Copy the listing below line for line, starting at its first line and ending with the line that has "C = scene.collection" in it. Add nothing.
——
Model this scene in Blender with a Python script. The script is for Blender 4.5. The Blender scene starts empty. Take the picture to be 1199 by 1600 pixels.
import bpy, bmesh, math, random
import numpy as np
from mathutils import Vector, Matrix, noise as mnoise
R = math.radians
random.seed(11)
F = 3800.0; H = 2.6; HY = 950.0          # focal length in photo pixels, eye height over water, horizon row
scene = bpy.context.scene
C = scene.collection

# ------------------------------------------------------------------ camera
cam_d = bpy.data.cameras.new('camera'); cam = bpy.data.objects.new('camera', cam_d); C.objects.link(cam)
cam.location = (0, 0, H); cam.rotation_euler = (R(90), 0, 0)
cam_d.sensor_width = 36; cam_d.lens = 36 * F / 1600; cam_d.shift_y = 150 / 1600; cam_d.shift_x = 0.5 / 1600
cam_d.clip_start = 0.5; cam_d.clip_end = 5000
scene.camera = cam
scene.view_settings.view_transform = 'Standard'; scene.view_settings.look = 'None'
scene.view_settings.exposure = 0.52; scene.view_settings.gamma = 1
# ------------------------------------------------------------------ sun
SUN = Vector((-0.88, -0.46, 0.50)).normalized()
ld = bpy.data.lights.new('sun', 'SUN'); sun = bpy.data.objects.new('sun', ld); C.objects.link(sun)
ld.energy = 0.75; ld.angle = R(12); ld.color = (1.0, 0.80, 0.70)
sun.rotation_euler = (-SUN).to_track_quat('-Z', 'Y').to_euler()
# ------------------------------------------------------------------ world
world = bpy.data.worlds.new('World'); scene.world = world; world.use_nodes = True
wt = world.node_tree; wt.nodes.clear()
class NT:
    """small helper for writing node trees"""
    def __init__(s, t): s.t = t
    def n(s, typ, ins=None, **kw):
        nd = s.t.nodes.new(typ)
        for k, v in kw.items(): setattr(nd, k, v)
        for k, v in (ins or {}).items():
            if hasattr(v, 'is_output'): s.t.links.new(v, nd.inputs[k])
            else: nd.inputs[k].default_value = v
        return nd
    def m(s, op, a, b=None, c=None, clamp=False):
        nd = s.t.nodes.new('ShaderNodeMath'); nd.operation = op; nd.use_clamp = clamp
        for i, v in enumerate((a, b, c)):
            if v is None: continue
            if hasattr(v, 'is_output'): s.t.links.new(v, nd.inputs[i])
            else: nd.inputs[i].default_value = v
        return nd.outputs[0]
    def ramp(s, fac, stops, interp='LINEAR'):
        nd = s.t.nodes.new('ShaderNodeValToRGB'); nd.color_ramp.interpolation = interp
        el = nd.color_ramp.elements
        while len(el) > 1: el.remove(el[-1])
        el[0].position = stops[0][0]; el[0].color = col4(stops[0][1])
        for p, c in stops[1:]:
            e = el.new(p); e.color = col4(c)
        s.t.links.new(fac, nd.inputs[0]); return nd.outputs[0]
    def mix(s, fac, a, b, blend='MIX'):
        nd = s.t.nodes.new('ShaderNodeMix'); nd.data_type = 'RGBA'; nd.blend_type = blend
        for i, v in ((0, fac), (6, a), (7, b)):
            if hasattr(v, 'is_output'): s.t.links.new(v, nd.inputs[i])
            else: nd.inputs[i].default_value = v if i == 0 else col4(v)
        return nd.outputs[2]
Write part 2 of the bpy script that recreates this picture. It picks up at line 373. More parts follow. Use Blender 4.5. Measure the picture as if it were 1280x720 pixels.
——
→ **WRITTEN SOLUTION**:
Model this scene in Blender with a Python script. The script is for Blender 4.5. The Blender scene starts empty. Take the picture to be 1199 by 1600 pixels.
import bpy, bmesh, math, random
import numpy as np
from mathutils import Vector, Matrix, noise as mnoise
R = math.radians
random.seed(11)
F = 3800.0; H = 2.6; HY = 950.0          # focal length in photo pixels, eye height over water, horizon row
scene = bpy.context.scene
C = scene.collection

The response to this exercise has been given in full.